Stephen Strasburg had a bloated 6.55 ERA in 10 starts before he went on the disabled list May 30 with neck tightness, so the Braves hardly seemed like an ideal opponent for the Nationals’ erstwhile ace to face in his first game back Tuesday.
Then again, Strasburg had not faced them yet this season. And with the run support that other Nationals pitchers have enjoyed against the Braves in 2015, perhaps it was the right time for him to face the team that’s given him fits like no other throughout his career.
Atlanta starter Alex Wood gave up three runs in the first four innings, and Strasburg pitched five scoreless innings before the Washington bullpen bent but didn’t break in a 3-1 win to open a series at Nationals Park — the sixth straight Nationals win over the Braves.
There was a rain delay of 2 hours, 12 minutes, before the first pitch, and the game ended after midnight.

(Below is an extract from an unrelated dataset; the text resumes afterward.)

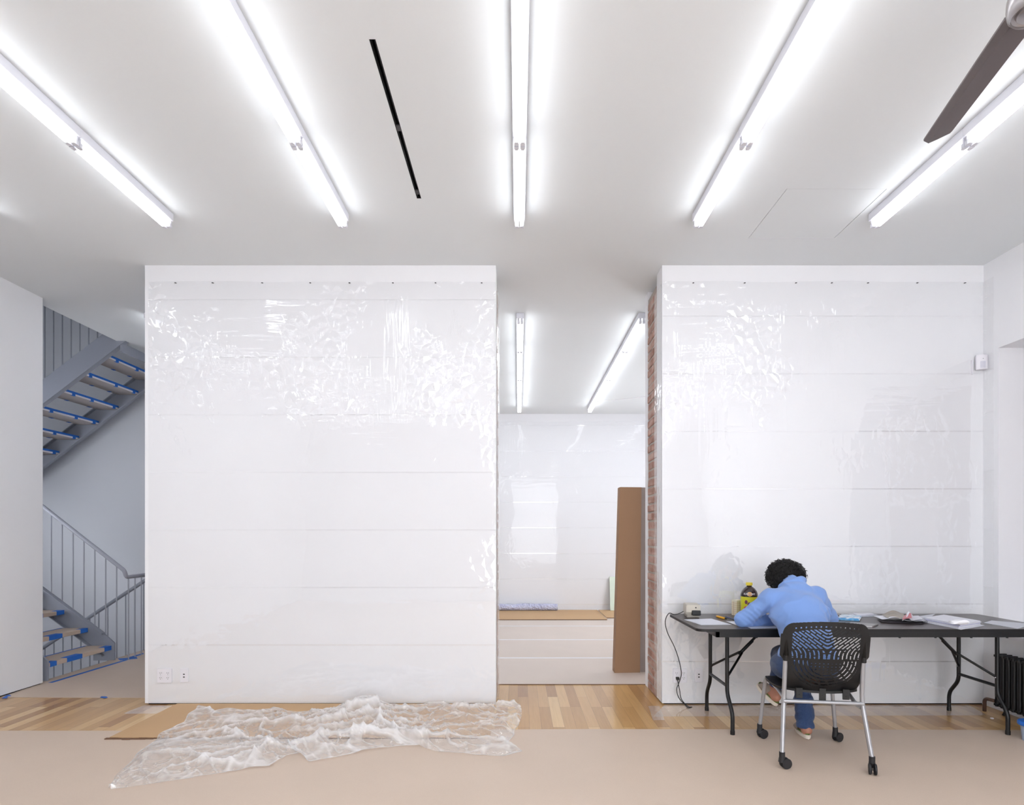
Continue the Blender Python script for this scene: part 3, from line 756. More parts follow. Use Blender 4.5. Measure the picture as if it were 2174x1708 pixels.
for i in range(17):
    x = -4.42-.106*i; baluster(gd, x, 6.95, .83-(-4.40-x)*.66-1.05, .83-(-4.40-x)*.66-.005, mat=M_steelgrey)
us = empty('staircase', (-4.6, 7.1, 3.4), label='upper grey steel stair flight seen from below, rising right behind the ceiling edge', cat='staircase')
zu = lambda x: 6.88+.76*x
stringer(us, 6.60, -7.0, -4.3, zu, .27, side=-1, fl=.06); stringer(us, 7.63, -7.0, -4.3, zu, .27, side=1, fl=.06)
M_under = mat_board('wrapped_tread_underside', (176, 168, 164), (190, 184, 182), .6)
for k in range(-1, 10):
    xe, ze = -4.655-.255*k, 3.37-.194*k
    tr = MB().box((xe-.27, 6.66, ze), (xe, 7.62, ze+.045), bev=.004).build('tread', M_under, us, label='paper wrapped underside of a tread')
    q = MB().box((xe-.004, 6.67, ze+.022), (xe+.002, 7.61, ze+.047)); q.build('tape', M_tape, tr)
    q = MB()
    rnd = random.Random(k+20)
    for y in (6.72+.1*rnd.random(), 7.1+.1*rnd.random(), 7.5): q.box((xe-.02, y, ze-.002), (xe+.003, y+.05, ze+.047))
    for y in (7.05+.1*rnd.random(), 7.42): q.box((xe-.275, y, ze-.003), (xe-.245, y+.05, ze+.03))
    q.build('tape', M_tape, tr)
    MB().box((xe-.002, 6.68, ze+.003), (xe+.0015, 7.6, ze+.022)).build('paper_edge', M_white, tr)
for i in range(26):
    x = -4.42-.0985*i; baluster(us, x, 6.60, zu(x)+.265, zu(x)+1.25, mat=M_steelgrey)
MB().tube([(-7.0, 6.6, zu(-7)+1.25), (-4.42, 6.6, zu(-4.42)+1.25)], .021, 12).build('handrail', M_steelgrey, us, smooth=True)
MB().box((-4.46, 6.6, 3.42), (-4.44, 7.6, 3.52)).build('landing_edge', M_steelgrey, us)

# ------------------------------------------------------------------ rear room objects
cb = empty('cardboard_box', (1.07, 5.9, .006), label='tall flattened brown carton standing against the wall beyond the doorway', cat='cardboard')
zb0, zt0 = .0065, 1.835
def quadprism(pa, pb, za, zb_, mat, name, par, **k):
    """pa: bottom footprint, pb: top footprint"""
    t = bmesh.new(); a = [t.verts.new((x, y, za)) for x, y in pa]; b = [t.verts.new((x, y, zb_)) for x, y in pb]; n = len(pa)
    t.faces.new(a[::-1]); t.faces.new(b)
    for i in range(n): t.faces.new((a[i], a[(i+1) % n], b[(i+1) % n], b[i]))
    m = MB(); m._add(t); return m.build(name, mat, par, **k)
quadprism([(.950, 5.80), (1.205, 5.82), (1.205, 5.95), (.950, 5.93)], [(1.000, 5.78), (1.215, 5.80), (1.215, 5.93), (1.000, 5.91)], zb0, zt0, M_carddark, 'front_panel', cb)
quadprism([(1.207, 5.84), (1.32, 5.86), (1.32, 5.96), (1.207, 5.95)], [(1.217, 5.82), (1.34, 5.84), (1.34, 5.94), (1.217, 5.93)], zb0, zt0, mat_board('greyed_carton_board', (150, 136, 128), (166, 152, 146), .6), 'side_panel', cb)
t = bmesh.new()
Vt, F = sheet('w', (1.10, 5.775, .05), (.12, -.25, 0), (0, 0, 1.75), 12, 60, lambda u, v: np.stack([.03*(vnoise(v*7, u*2, 4)-.5)*u, u*0, u*0], -1), None)
# bubble wrap roll
b = MB(); b.tube([(-.7+.2*i, 10.48, .085) for i in range(8)], .062, 26)
t = NT('bluish_plastic_wrap'); nz = t.n('ShaderNodeTexVoronoi', {'Vector': t.pos(), 'Scale': 38}).outputs['Distance']; n2 = t.noise(t.pos(), 14, 3)
bs = t.bsdf(Base_Color=t.mixc(n2, srgb(176, 180, 222), srgb(226, 228, 244)), Roughness=.22, Coat_Weight=.5); t.set(bs, 'Normal', t.bump(t.math('ADD', nz, n2), .9, .02)); M_bubble = t.done(bs)
for v in b.bm.verts:
    k_ = 1+.25*(vnoise(v.co.x*9, v.co.z*9+v.co.y*7, 3)-.5)
    v.co.y = 10.48+(v.co.y-10.48)*k_; v.co.z = .018+max(0, (v.co.z-.023)*k_)
bw = b.build('plastic_wrap_roll', M_bubble, smooth=True, label='crinkled bluish plastic wrap roll lying along the far wall', cat='plastic wrap')
gp = MB(); gp.box((1.64, 0, 0), (2.1, .012, .60)); bmesh.ops.transform(gp.bm, matrix=Matrix.Translation((0, 10.47, .0185)) @ Matrix.Rotation(R(-9), 4, 'X'), verts=gp.bm.verts)
gp.build('foam_board', M_green, label='pale green panel leaning on the far wall behind the carton', cat='panel')

# ------------------------------------------------------------------ folding table
TX0, TX1, TY0, TY1, TZ = 1.198, 3.638, 3.925, 4.685, .74
tb = empty('folding_table', ((TX0+TX1)/2, 4.3, 0), label='long dark-topped folding table with black steel wishbone legs', cat='table')
MB().prism(rrect(TX0, TY0, TX1, TY1, .05, 8), TZ-.019, TZ, bev=.002).build('tabletop', M_top, tb)
MB().prism(rrect(TX0-.0015, TY0-.0015, TX1+.0015, TY1+.0015, .0515, 8), TZ-.0185, TZ-.002).build('edge_banding', M_blackplastic, tb)
ap = MB().box((TX0+.13, TY0+.015, TZ-.058), (TX1-.13, TY0+.035, TZ-.019)).box((TX0+.13, TY1-.035, TZ-.058), (TX1-.13, TY1-.015, TZ-.019)).box((TX0+.13, TY0+.015, TZ-.058), (TX0+.15, TY1-.015, TZ-.019)).box((TX1-.15, TY0+.015, TZ-.058), (TX1-.13, TY1-.015, TZ-.019))
ap.build('apron', M_black, tb)
for x in (1.60, 2.05, 2.3, 2.56, 2.80, 3.04, 3.28, 3.50):
    MB().tube([(x, TY0+.025, TZ-.057), (x, TY0+.025, TZ-.064)], .007, 10).build('apron_bolt', M_blackplastic, tb)
for sx, X0 in ((1, 1.462), (-1, 3.352)):
    for s in (-1, 1):
        yu, yf = 4.30+s*.18, 4.30+s*.275
        MB().tube(rounded([(X0, yu, TZ-.03), (X0, yu, .26), (X0+.004*sx, yf, .145), (X0+.004*sx, yf, .012)], .045, 6), .0135, 14).tube([(X0+.004*sx, yf, .0035), (X0+.004*sx, yf, .03)], .0155, 14).build('leg', M_black, tb, smooth=True, auto=45)
        MB().tube([(X0, yu, .37), (X0+sx*.165, 4.30+s*.02, .51)], .0085, 10).build('brace', M_black, tb, smooth=True, auto=45)
        MB().ball((X0+sx*.0135, yu, .37), .007, 1).build('rivet', M_chrome, tb)
    MB().tube([(X0, 4.12, .31), (X0, 4.48, .31)], .011, 12).build('crossbar', M_black, tb, smooth=True, auto=45)
    MB().tube([(X0+sx*.15, 4.30, .495), (X0+sx*.355, 4.30, TZ-.03)], .0095, 10).tube([(X0+sx*.15, 4.30, .495), (X0+sx*.25, 4.30, .596)], .0125, 10).build('brace_arm', M_black, tb, smooth=True, auto=45)
    MB().tube([(X0, 4.12, TZ-.04), (X0, 4.48, TZ-.04)], .012, 12).build('pivot_bar', M_black, tb, smooth=True, auto=45)

# ------------------------------------------------------------------ things on the table
def tab(px, py, z=TZ):
    Y = (H-z)*FPX/(py-CY); return ((px-CX)*Y/FPX, Y)
def paper(pts, label, mat=None, z=TZ+.0005, th=.0008, name='paper_sheet', cat='paper', curl=0):
    P = [np.array(p) for p in pts]; n = 14
    uu, vv = np.meshgrid(np.linspace(0, 1, n), np.linspace(0, 1, n), indexing='ij')
    XY = (1-uu)[..., None]*(1-vv)[..., None]*P[0]+uu[..., None]*(1-vv)[..., None]*P[1]+uu[..., None]*vv[..., None]*P[2]+(1-uu)[..., None]*vv[..., None]*P[3]
    Z = z+curl*(np.abs(uu-.5)*2)**3*(.4+vv)
    top = np.concatenate([XY, (Z+th)[..., None]], -1).reshape(-1, 3); bot = np.concatenate([XY, Z[..., None]], -1).reshape(-1, 3)
    i = (np.arange(n-1)[:, None]*n+np.arange(n-1)[None, :]); F = np.stack([i, i+n, i+n+1, i+1], -1).reshape(-1, 4)
    N = n*n; Fb = F[:, ::-1]+N
    ring = [k*n for k in range(n)]+[(n-1)*n+k for k in range(1, n)]+[k*n+n-1 for k in range(n-2, -1, -1)]+[k for k in range(n-2, 0, -1)]
    side = [(ring[k], ring[(k+1) % len(ring)], ring[(k+1) % len(ring)]+N, ring[k]+N) for k in range(len(ring))]
    V = np.vstack([top, bot]); o = V.mean(0); o[2] = z
    return np_mesh(name, V, np.vstack([F, Fb, np.array(side)]), mat or M_paper, org=tuple(o), smooth=False, label=label, cat=cat)
M_drawing = None
t = NT('paper_with_faint_drawing'); nn = t.noise(t.pos(), 22, 4, .6, 1.5)
lin = t.ramp(nn, [(.49, (1, 1, 1)), (.5, (.82, .82, .84)), (.51, (1, 1, 1))]); M_drawing = t.done(t.bsdf(Base_Color=t.mixc(1.0, srgb(222, 224, 234), lin, 'MULTIPLY'), Roughness=.5))
paper([tab(1451.6, 1314.8), tab(1489, 1326.6), tab(1554, 1325.8), tab(1511, 1312.8)], 'white drawing sheet on the left end of the table', M_drawing)
paper([tab(1541, 1319), tab(1566, 1328), tab(1600, 1327), tab(1575, 1318.5)], 'paper sheet tucked under the left elbow', M_paper, z=TZ+.0015)
paper([tab(1582, 1328.5), tab(1594, 1335), tab(1690, 1333), tab(1672, 1322)], 'grey paper sheet under the left forearm at the table edge', M_sheet2, z=TZ+.0028)
paper([tab(1615, 1308), tab(1622, 1313), tab(1665, 1312), tab(1655, 1306.5)], 'white paper in front of the seated person, behind the forearm', M_paper, z=TZ+.0006, curl=.006)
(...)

The Braves loaded the bases in the ninth against Drew Storen on singles by Andrelton Simmons and Kelly Johnson and a two-out walk by Jace Peterson. That brought up Cameron Maybin, who had homered in the eighth inning. He nearly poked a bases-loaded, checked-swing hit down the first-base line — it went foul — before popping out to end the game.
Wood settled down and went seven innings for the Braves despite allowing 10 hits.
“He didn’t get a chance to get a ‘W’ but he gave us seven innings, saved the bullpen – lot of good things,” said manager Fredi Gonzalez, whose third-place Braves slipped to three games behind the NL East-leading Nationals. “And we got a home run in the eighth inning to get us within two runs; the bullpen did a nice job keeping it there.
“That checked swing (by Maybin), maybe three or four feet from being fair and here we go,” Gonzalez said. “We’d still be playing. But we battled. We battled good, like we always do. We just didn’t get anything going early in the game.”
The Braves won the first game between the teams this season, but the Nationals have won the past six. Tuesday was the first time the Nationals scored fewer than four runs against the Braves this season, and they’ve averaged nearly eight runs against them.
“You come in here with first place in the division on the line, and we battled from start to finish,” Wood said. “Strasburg was probably the best he’s been since I’ve been here — 2 1/3, three years — the best he’s probably been against us ever.”
Maybin’s two-out homer in the eighth prevented the shutout for the Braves, and Nick Markakis and A.J. Pierzynski followed with singles to bring the potential go-ahead run to the plate in the form of veteran Juan Uribe.
The Nationals brought in former Braves reliever David Carpenter to face Uribe, recreating the matchup from Game 4 of the 2013 division series, when Uribe hit a two-run homer off Carpenter – with Craig Kimbrel warmed and watching from the Braves bullpen – to erase Atlanta’s one-run lead and lift the Dodgers to a series-clinching win.
This time, it was Uribe in a Braves uniform, and his routine fly-out to right field ended the inning.
Until that inning, the only Brave to reach second base had been Eury Perez, who doubled with one out in the fifth. Wood followed by working a walk, but Strasburg struck out Peterson — his third K of the game — and got Maybin on an inning-ending groundout.
In Strasburg’s 17 career starts against the Braves before Tuesday, he was 4-7 with a 4.24 ERA and 11 homers allowed in 87 innings.
But the big right-hander limited the Braves to five hits in seven scoreless innings in on Sept. 15, and he’s now 2-0 in his past two starts against them with nine hits, one walk and 13 strikeouts in 12 scoreless innings. He hadn’t faced them this season until Tuesday.
“He looked terrific tonight,” Wood said. “You’ve just got to tip your cap. We did a good job battling and getting him out of there after five. We do what we do, man. We just keep battling, keep grinding every day. We’ve got a great ground of guys. Just got to continue to plug away.”
Wood is 3-4 in his past nine starts despite a solid 3.16 ERA in that span. In three of those four losses, the Braves scored one or not runs while he was in the game.
After going 4-0 with a 2.15 ERA in his first seven road starts this season, Wood has lost his past two, allowing 16 hits and seven earned runs in 13 1/3 innings in those two games at New York and Washington. In three starts against the Nationals this season, he’s 0-2 with a 5.30 ERA.
Anthony Rendon went 4-for-4 against him Tuesday to make Rendon 12-for-17 in his career against the left-hander.